§ **What to work on**
Leave out the pictures, then reproduce the rest of the material exactly.

§ **Given data**
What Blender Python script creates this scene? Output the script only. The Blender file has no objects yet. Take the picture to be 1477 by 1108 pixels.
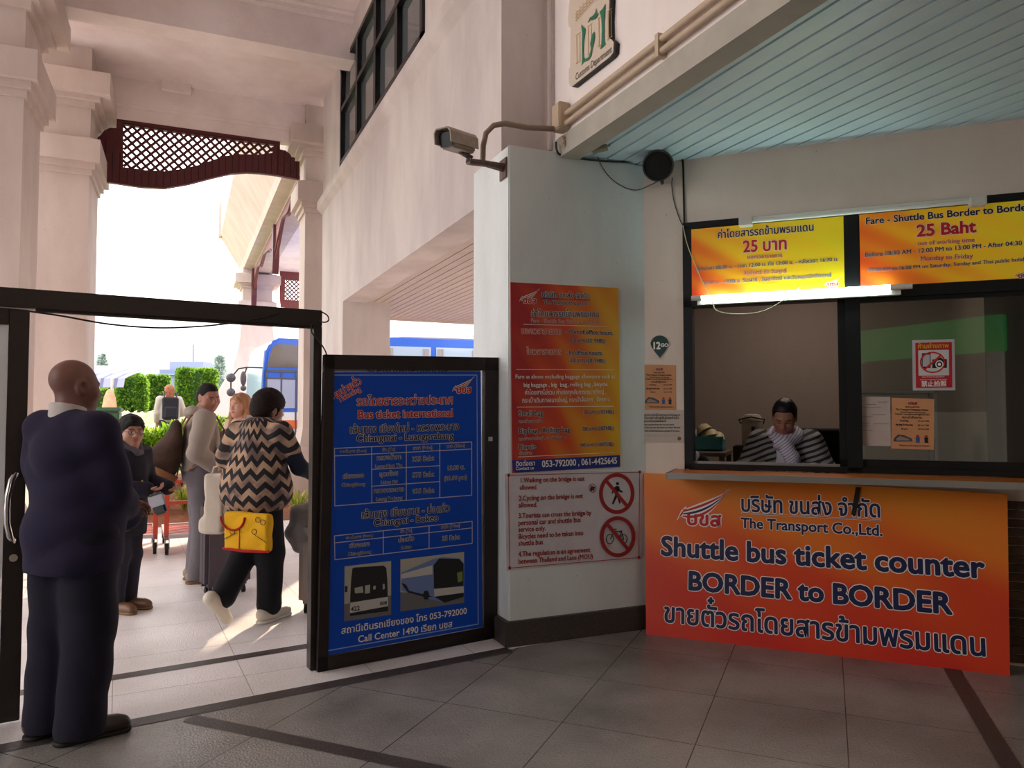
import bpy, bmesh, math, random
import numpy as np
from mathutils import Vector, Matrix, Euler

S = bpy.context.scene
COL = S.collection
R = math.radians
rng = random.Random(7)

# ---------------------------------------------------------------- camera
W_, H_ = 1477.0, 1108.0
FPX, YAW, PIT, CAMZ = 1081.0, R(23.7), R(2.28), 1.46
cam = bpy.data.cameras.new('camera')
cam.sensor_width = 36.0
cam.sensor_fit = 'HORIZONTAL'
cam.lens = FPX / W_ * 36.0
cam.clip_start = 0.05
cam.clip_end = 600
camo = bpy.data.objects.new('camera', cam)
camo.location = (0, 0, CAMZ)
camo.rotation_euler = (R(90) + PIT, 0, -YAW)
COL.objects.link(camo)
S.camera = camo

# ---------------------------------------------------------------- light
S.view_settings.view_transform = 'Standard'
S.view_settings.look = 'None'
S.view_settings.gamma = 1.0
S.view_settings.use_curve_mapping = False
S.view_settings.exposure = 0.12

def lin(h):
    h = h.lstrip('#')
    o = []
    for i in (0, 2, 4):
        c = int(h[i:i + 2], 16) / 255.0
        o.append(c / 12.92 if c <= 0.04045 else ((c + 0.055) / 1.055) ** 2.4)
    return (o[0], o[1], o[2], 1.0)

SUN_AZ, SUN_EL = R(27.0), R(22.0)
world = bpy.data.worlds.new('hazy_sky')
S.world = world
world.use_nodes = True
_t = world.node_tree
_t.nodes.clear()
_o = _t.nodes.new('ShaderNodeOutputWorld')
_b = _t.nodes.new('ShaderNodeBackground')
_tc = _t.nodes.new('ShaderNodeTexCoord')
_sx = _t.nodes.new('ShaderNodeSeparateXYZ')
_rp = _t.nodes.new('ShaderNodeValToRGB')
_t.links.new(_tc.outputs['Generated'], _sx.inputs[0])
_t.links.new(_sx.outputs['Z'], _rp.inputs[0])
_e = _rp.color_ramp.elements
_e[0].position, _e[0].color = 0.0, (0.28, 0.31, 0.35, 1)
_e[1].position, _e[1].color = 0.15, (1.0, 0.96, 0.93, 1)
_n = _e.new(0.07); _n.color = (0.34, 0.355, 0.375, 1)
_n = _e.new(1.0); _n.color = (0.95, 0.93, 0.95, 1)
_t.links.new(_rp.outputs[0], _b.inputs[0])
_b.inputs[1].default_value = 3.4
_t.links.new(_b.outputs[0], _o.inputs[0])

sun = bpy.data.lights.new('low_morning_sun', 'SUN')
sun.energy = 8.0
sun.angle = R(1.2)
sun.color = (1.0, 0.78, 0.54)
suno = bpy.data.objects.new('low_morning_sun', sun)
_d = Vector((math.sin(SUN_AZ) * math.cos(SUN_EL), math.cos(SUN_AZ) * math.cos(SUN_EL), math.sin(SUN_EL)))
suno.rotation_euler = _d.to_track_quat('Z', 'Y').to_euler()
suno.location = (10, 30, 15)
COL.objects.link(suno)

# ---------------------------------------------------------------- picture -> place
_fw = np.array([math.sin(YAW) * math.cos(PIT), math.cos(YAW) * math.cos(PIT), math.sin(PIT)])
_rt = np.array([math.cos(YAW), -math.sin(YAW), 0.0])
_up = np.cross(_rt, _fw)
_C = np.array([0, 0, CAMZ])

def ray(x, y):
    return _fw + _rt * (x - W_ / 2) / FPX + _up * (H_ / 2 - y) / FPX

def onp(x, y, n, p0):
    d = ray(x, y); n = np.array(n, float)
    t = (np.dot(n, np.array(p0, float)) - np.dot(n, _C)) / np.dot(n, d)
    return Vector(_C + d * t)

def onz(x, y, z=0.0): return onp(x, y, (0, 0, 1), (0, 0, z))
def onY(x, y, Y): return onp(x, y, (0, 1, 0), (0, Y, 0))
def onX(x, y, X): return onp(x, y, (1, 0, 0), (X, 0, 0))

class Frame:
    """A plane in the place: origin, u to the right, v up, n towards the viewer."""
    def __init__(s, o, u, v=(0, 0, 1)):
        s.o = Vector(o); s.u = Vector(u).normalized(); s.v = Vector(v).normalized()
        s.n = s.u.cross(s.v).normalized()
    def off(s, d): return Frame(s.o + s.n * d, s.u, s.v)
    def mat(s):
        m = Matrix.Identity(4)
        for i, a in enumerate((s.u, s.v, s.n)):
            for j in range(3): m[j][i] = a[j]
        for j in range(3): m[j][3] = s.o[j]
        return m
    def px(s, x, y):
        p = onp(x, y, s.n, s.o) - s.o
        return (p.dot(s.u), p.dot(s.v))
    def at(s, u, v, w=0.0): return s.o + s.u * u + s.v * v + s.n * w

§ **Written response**
What Blender Python script creates this scene? Output the script only. The Blender file has no objects yet. Take the picture to be 1477 by 1108 pixels.
import bpy, bmesh, math, random
import numpy as np
from mathutils import Vector, Matrix, Euler

S = bpy.context.scene
COL = S.collection
R = math.radians
rng = random.Random(7)

# ---------------------------------------------------------------- camera
W_, H_ = 1477.0, 1108.0
FPX, YAW, PIT, CAMZ = 1081.0, R(23.7), R(2.28), 1.46
cam = bpy.data.cameras.new('camera')
cam.sensor_width = 36.0
cam.sensor_fit = 'HORIZONTAL'
cam.lens = FPX / W_ * 36.0
cam.clip_start = 0.05
cam.clip_end = 600
camo = bpy.data.objects.new('camera', cam)
camo.location = (0, 0, CAMZ)
camo.rotation_euler = (R(90) + PIT, 0, -YAW)
COL.objects.link(camo)
S.camera = camo

# ---------------------------------------------------------------- light
S.view_settings.view_transform = 'Standard'
S.view_settings.look = 'None'
S.view_settings.gamma = 1.0
S.view_settings.use_curve_mapping = False
S.view_settings.exposure = 0.12

def lin(h):
    h = h.lstrip('#')
    o = []
    for i in (0, 2, 4):
        c = int(h[i:i + 2], 16) / 255.0
        o.append(c / 12.92 if c <= 0.04045 else ((c + 0.055) / 1.055) ** 2.4)
    return (o[0], o[1], o[2], 1.0)

SUN_AZ, SUN_EL = R(27.0), R(22.0)
world = bpy.data.worlds.new('hazy_sky')
S.world = world
world.use_nodes = True
_t = world.node_tree
_t.nodes.clear()
_o = _t.nodes.new('ShaderNodeOutputWorld')
_b = _t.nodes.new('ShaderNodeBackground')
_tc = _t.nodes.new('ShaderNodeTexCoord')
_sx = _t.nodes.new('ShaderNodeSeparateXYZ')
_rp = _t.nodes.new('ShaderNodeValToRGB')
_t.links.new(_tc.outputs['Generated'], _sx.inputs[0])
_t.links.new(_sx.outputs['Z'], _rp.inputs[0])
_e = _rp.color_ramp.elements
_e[0].position, _e[0].color = 0.0, (0.28, 0.31, 0.35, 1)
_e[1].position, _e[1].color = 0.15, (1.0, 0.96, 0.93, 1)
_n = _e.new(0.07); _n.color = (0.34, 0.355, 0.375, 1)
_n = _e.new(1.0); _n.color = (0.95, 0.93, 0.95, 1)
_t.links.new(_rp.outputs[0], _b.inputs[0])
_b.inputs[1].default_value = 3.4
_t.links.new(_b.outputs[0], _o.inputs[0])

sun = bpy.data.lights.new('low_morning_sun', 'SUN')
sun.energy = 8.0
sun.angle = R(1.2)
sun.color = (1.0, 0.78, 0.54)
suno = bpy.data.objects.new('low_morning_sun', sun)
_d = Vector((math.sin(SUN_AZ) * math.cos(SUN_EL), math.cos(SUN_AZ) * math.cos(SUN_EL), math.sin(SUN_EL)))
suno.rotation_euler = _d.to_track_quat('Z', 'Y').to_euler()
suno.location = (10, 30, 15)
COL.objects.link(suno)

# ---------------------------------------------------------------- picture -> place
_fw = np.array([math.sin(YAW) * math.cos(PIT), math.cos(YAW) * math.cos(PIT), math.sin(PIT)])
_rt = np.array([math.cos(YAW), -math.sin(YAW), 0.0])
_up = np.cross(_rt, _fw)
_C = np.array([0, 0, CAMZ])

def ray(x, y):
    return _fw + _rt * (x - W_ / 2) / FPX + _up * (H_ / 2 - y) / FPX

def onp(x, y, n, p0):
    d = ray(x, y); n = np.array(n, float)
    t = (np.dot(n, np.array(p0, float)) - np.dot(n, _C)) / np.dot(n, d)
    return Vector(_C + d * t)

def onz(x, y, z=0.0): return onp(x, y, (0, 0, 1), (0, 0, z))
def onY(x, y, Y): return onp(x, y, (0, 1, 0), (0, Y, 0))
def onX(x, y, X): return onp(x, y, (1, 0, 0), (X, 0, 0))

class Frame:
    """A plane in the place: origin, u to the right, v up, n towards the viewer."""
    def __init__(s, o, u, v=(0, 0, 1)):
        s.o = Vector(o); s.u = Vector(u).normalized(); s.v = Vector(v).normalized()
        s.n = s.u.cross(s.v).normalized()
    def off(s, d): return Frame(s.o + s.n * d, s.u, s.v)
    def mat(s):
        m = Matrix.Identity(4)
        for i, a in enumerate((s.u, s.v, s.n)):
            for j in range(3): m[j][i] = a[j]
        for j in range(3): m[j][3] = s.o[j]
        return m
    def px(s, x, y):
        p = onp(x, y, s.n, s.o) - s.o
        return (p.dot(s.u), p.dot(s.v))
    def at(s, u, v, w=0.0): return s.o + s.u * u + s.v * v + s.n * w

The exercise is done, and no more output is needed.